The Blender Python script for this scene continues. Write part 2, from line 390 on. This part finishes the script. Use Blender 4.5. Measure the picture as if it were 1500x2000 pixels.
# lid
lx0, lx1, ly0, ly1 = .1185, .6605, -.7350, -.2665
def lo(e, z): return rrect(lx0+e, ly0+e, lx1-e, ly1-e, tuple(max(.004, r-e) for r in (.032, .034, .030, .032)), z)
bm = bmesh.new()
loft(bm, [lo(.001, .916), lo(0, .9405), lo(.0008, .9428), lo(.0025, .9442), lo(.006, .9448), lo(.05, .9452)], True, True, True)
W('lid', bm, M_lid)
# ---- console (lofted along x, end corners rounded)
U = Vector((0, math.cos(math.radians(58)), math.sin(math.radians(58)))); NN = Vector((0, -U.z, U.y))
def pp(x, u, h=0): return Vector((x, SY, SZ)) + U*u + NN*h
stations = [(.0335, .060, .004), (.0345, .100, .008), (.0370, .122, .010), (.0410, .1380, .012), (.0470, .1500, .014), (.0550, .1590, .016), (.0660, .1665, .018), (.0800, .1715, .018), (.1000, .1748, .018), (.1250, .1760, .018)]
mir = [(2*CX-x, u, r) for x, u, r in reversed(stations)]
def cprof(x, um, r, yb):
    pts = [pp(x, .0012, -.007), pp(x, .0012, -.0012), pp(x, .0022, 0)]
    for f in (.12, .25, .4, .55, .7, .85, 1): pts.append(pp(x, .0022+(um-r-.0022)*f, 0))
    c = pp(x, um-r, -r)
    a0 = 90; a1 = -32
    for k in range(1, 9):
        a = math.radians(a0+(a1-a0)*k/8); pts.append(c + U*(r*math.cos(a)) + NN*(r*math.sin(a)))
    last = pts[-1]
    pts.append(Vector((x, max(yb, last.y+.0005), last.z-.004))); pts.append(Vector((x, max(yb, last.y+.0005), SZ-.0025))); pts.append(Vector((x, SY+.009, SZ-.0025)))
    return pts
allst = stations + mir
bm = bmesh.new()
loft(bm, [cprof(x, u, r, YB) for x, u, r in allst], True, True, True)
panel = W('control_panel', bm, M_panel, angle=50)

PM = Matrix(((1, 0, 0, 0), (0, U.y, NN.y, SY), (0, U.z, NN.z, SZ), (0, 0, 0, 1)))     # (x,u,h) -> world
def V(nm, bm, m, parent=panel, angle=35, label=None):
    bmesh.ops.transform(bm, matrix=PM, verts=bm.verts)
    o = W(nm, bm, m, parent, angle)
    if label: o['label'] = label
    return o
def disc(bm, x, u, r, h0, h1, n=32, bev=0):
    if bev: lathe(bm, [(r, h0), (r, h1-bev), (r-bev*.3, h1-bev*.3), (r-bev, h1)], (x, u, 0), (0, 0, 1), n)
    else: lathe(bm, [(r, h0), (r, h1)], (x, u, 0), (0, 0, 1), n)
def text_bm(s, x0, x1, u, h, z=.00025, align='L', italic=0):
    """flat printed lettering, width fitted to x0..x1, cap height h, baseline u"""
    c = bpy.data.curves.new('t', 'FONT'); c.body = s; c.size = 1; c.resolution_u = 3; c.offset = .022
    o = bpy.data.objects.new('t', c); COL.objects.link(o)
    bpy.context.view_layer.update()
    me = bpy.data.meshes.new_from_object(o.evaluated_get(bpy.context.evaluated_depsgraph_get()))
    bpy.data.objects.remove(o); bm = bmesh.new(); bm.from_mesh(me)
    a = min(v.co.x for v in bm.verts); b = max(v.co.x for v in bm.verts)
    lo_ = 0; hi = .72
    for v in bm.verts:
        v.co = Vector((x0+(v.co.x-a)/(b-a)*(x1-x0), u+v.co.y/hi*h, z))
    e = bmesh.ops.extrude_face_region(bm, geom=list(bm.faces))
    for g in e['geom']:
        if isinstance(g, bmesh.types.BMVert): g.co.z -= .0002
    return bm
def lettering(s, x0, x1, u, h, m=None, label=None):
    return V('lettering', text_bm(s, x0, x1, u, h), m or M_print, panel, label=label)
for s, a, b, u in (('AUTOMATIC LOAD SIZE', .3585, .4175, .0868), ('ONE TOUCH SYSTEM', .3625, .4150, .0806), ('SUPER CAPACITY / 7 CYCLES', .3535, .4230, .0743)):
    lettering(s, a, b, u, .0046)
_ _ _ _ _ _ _
**Prompt**
Everything from the first line through the line containing "panel = W('control_panel', bm, M_panel, angle=50)" should be quoted exactly, and nothing beyond it.

**Full answer**
The Blender Python script for this scene continues. Write part 2, from line 390 on. This part finishes the script. Use Blender 4.5. Measure the picture as if it were 1500x2000 pixels.
# lid
lx0, lx1, ly0, ly1 = .1185, .6605, -.7350, -.2665
def lo(e, z): return rrect(lx0+e, ly0+e, lx1-e, ly1-e, tuple(max(.004, r-e) for r in (.032, .034, .030, .032)), z)
bm = bmesh.new()
loft(bm, [lo(.001, .916), lo(0, .9405), lo(.0008, .9428), lo(.0025, .9442), lo(.006, .9448), lo(.05, .9452)], True, True, True)
W('lid', bm, M_lid)
# ---- console (lofted along x, end corners rounded)
U = Vector((0, math.cos(math.radians(58)), math.sin(math.radians(58)))); NN = Vector((0, -U.z, U.y))
def pp(x, u, h=0): return Vector((x, SY, SZ)) + U*u + NN*h
stations = [(.0335, .060, .004), (.0345, .100, .008), (.0370, .122, .010), (.0410, .1380, .012), (.0470, .1500, .014), (.0550, .1590, .016), (.0660, .1665, .018), (.0800, .1715, .018), (.1000, .1748, .018), (.1250, .1760, .018)]
mir = [(2*CX-x, u, r) for x, u, r in reversed(stations)]
def cprof(x, um, r, yb):
    pts = [pp(x, .0012, -.007), pp(x, .0012, -.0012), pp(x, .0022, 0)]
    for f in (.12, .25, .4, .55, .7, .85, 1): pts.append(pp(x, .0022+(um-r-.0022)*f, 0))
    c = pp(x, um-r, -r)
    a0 = 90; a1 = -32
    for k in range(1, 9):
        a = math.radians(a0+(a1-a0)*k/8); pts.append(c + U*(r*math.cos(a)) + NN*(r*math.sin(a)))
    last = pts[-1]
    pts.append(Vector((x, max(yb, last.y+.0005), last.z-.004))); pts.append(Vector((x, max(yb, last.y+.0005), SZ-.0025))); pts.append(Vector((x, SY+.009, SZ-.0025)))
    return pts
allst = stations + mir
bm = bmesh.new()
loft(bm, [cprof(x, u, r, YB) for x, u, r in allst], True, True, True)
panel = W('control_panel', bm, M_panel, angle=50)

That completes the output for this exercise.